* [Dataset excerpt]
▬▬▬

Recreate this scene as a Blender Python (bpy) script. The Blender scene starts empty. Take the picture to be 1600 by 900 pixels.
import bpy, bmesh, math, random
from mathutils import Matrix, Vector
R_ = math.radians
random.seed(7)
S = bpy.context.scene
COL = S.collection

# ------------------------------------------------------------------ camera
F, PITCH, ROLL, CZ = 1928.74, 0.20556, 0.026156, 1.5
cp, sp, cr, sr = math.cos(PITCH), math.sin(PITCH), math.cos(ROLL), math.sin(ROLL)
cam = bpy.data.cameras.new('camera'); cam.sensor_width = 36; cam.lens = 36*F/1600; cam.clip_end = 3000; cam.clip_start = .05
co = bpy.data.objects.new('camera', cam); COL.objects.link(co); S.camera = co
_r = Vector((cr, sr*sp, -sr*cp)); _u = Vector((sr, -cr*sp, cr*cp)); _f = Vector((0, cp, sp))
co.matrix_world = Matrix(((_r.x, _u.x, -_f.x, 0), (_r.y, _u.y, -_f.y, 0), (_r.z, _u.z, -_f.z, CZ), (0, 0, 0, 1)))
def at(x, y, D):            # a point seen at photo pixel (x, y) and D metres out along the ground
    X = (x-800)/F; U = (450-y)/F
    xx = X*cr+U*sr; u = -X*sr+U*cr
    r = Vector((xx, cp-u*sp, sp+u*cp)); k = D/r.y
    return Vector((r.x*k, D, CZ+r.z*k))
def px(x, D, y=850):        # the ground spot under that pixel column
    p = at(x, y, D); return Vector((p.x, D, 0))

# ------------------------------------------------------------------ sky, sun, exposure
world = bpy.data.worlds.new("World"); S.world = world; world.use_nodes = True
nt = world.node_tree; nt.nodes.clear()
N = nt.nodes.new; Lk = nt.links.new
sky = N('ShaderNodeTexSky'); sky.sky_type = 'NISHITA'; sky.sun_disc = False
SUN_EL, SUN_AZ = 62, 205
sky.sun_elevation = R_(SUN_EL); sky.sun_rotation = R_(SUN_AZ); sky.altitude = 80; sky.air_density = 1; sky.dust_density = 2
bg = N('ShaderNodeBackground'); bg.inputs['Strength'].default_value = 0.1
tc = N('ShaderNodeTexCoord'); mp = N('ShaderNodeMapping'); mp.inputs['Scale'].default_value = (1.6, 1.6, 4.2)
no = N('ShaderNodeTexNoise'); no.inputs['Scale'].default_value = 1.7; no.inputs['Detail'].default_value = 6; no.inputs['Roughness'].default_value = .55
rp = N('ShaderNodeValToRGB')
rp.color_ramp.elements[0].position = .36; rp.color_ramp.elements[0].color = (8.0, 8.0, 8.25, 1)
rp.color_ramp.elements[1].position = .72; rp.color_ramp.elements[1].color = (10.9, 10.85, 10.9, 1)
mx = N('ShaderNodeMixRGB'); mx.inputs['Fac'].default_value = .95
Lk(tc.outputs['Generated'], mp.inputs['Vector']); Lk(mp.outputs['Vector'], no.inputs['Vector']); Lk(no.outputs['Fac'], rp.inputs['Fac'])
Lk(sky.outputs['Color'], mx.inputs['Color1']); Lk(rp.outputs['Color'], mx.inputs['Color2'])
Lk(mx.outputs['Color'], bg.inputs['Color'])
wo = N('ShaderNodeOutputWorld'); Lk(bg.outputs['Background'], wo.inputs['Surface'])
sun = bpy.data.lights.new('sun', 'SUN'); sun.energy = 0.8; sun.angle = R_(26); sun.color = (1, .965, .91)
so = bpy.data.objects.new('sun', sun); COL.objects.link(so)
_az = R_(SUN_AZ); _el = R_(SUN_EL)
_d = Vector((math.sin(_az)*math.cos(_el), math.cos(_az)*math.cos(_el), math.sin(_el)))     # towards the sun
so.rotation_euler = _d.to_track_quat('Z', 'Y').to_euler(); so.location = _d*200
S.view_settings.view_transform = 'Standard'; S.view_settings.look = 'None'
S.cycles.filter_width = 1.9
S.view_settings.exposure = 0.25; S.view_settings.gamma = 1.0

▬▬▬

* [What to work on] All of the material above needs to be copied exactly.

* [Written reply]
Recreate this scene as a Blender Python (bpy) script. The Blender scene starts empty. Take the picture to be 1600 by 900 pixels.
import bpy, bmesh, math, random
from mathutils import Matrix, Vector
R_ = math.radians
random.seed(7)
S = bpy.context.scene
COL = S.collection

# ------------------------------------------------------------------ camera
F, PITCH, ROLL, CZ = 1928.74, 0.20556, 0.026156, 1.5
cp, sp, cr, sr = math.cos(PITCH), math.sin(PITCH), math.cos(ROLL), math.sin(ROLL)
cam = bpy.data.cameras.new('camera'); cam.sensor_width = 36; cam.lens = 36*F/1600; cam.clip_end = 3000; cam.clip_start = .05
co = bpy.data.objects.new('camera', cam); COL.objects.link(co); S.camera = co
_r = Vector((cr, sr*sp, -sr*cp)); _u = Vector((sr, -cr*sp, cr*cp)); _f = Vector((0, cp, sp))
co.matrix_world = Matrix(((_r.x, _u.x, -_f.x, 0), (_r.y, _u.y, -_f.y, 0), (_r.z, _u.z, -_f.z, CZ), (0, 0, 0, 1)))
def at(x, y, D):            # a point seen at photo pixel (x, y) and D metres out along the ground
    X = (x-800)/F; U = (450-y)/F
    xx = X*cr+U*sr; u = -X*sr+U*cr
    r = Vector((xx, cp-u*sp, sp+u*cp)); k = D/r.y
    return Vector((r.x*k, D, CZ+r.z*k))
def px(x, D, y=850):        # the ground spot under that pixel column
    p = at(x, y, D); return Vector((p.x, D, 0))

# ------------------------------------------------------------------ sky, sun, exposure
world = bpy.data.worlds.new("World"); S.world = world; world.use_nodes = True
nt = world.node_tree; nt.nodes.clear()
N = nt.nodes.new; Lk = nt.links.new
sky = N('ShaderNodeTexSky'); sky.sky_type = 'NISHITA'; sky.sun_disc = False
SUN_EL, SUN_AZ = 62, 205
sky.sun_elevation = R_(SUN_EL); sky.sun_rotation = R_(SUN_AZ); sky.altitude = 80; sky.air_density = 1; sky.dust_density = 2
bg = N('ShaderNodeBackground'); bg.inputs['Strength'].default_value = 0.1
tc = N('ShaderNodeTexCoord'); mp = N('ShaderNodeMapping'); mp.inputs['Scale'].default_value = (1.6, 1.6, 4.2)
no = N('ShaderNodeTexNoise'); no.inputs['Scale'].default_value = 1.7; no.inputs['Detail'].default_value = 6; no.inputs['Roughness'].default_value = .55
rp = N('ShaderNodeValToRGB')
rp.color_ramp.elements[0].position = .36; rp.color_ramp.elements[0].color = (8.0, 8.0, 8.25, 1)
rp.color_ramp.elements[1].position = .72; rp.color_ramp.elements[1].color = (10.9, 10.85, 10.9, 1)
mx = N('ShaderNodeMixRGB'); mx.inputs['Fac'].default_value = .95
Lk(tc.outputs['Generated'], mp.inputs['Vector']); Lk(mp.outputs['Vector'], no.inputs['Vector']); Lk(no.outputs['Fac'], rp.inputs['Fac'])
Lk(sky.outputs['Color'], mx.inputs['Color1']); Lk(rp.outputs['Color'], mx.inputs['Color2'])
Lk(mx.outputs['Color'], bg.inputs['Color'])
wo = N('ShaderNodeOutputWorld'); Lk(bg.outputs['Background'], wo.inputs['Surface'])
sun = bpy.data.lights.new('sun', 'SUN'); sun.energy = 0.8; sun.angle = R_(26); sun.color = (1, .965, .91)
so = bpy.data.objects.new('sun', sun); COL.objects.link(so)
_az = R_(SUN_AZ); _el = R_(SUN_EL)
_d = Vector((math.sin(_az)*math.cos(_el), math.cos(_az)*math.cos(_el), math.sin(_el)))     # towards the sun
so.rotation_euler = _d.to_track_quat('Z', 'Y').to_euler(); so.location = _d*200
S.view_settings.view_transform = 'Standard'; S.view_settings.look = 'None'
S.cycles.filter_width = 1.9
S.view_settings.exposure = 0.25; S.view_settings.gamma = 1.0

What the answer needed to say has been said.